How to be specific about your achievements
If you are applying for jobs but not being invited for interviews, it could be that your CV is too generic. Feedback from recruiters often focuses on the need to be as specific as possible when writing about your career achievements.
Firstly, it's important you have more achievements than responsibilities, wherever possible, in your CV. There is little point in just listing the duties in your job description – an employer can imagine what the generic responsibilities were. Instead, focus on what you achieved, and what it meant for the business.
When you are writing your achievements the two main things you should focus on are quantifying them and showing progress:
1. Quantifying achievements means applying some numbers so that your achievement is measurable. It also projects transparency. Examples could include the amount of time you saved the company, the percentage by which you increased annual revenue, the money you saved or made through improving quality assessment.

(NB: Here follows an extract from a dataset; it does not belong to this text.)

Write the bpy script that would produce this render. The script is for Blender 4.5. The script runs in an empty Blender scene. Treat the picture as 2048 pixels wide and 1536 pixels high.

2. Showing progress could mean an initiative that you came up with that improved quality or revenues, sales numbers, costs, profits or the reputation of the company. Or it could be an organisational problem that you solved: perhaps you improved the communication within the team, which generated better sales. Your achievement should be some form of enhancement.
Make sure you can explain the detail of how you achieved these things.
This same approach applies when dealing with recruitment consultants. They need as much ammunition as possible to put you forward to their clients. So when talking to your consultant, make sure they know the detail of what you have achieved, behind the bullet points in your CV.
Whenever you sit down to write your achievements, make sure they highlight what you did that was above and beyond your duties, that's there's something of the real you in there and that each one of them made you proud of what you accomplished.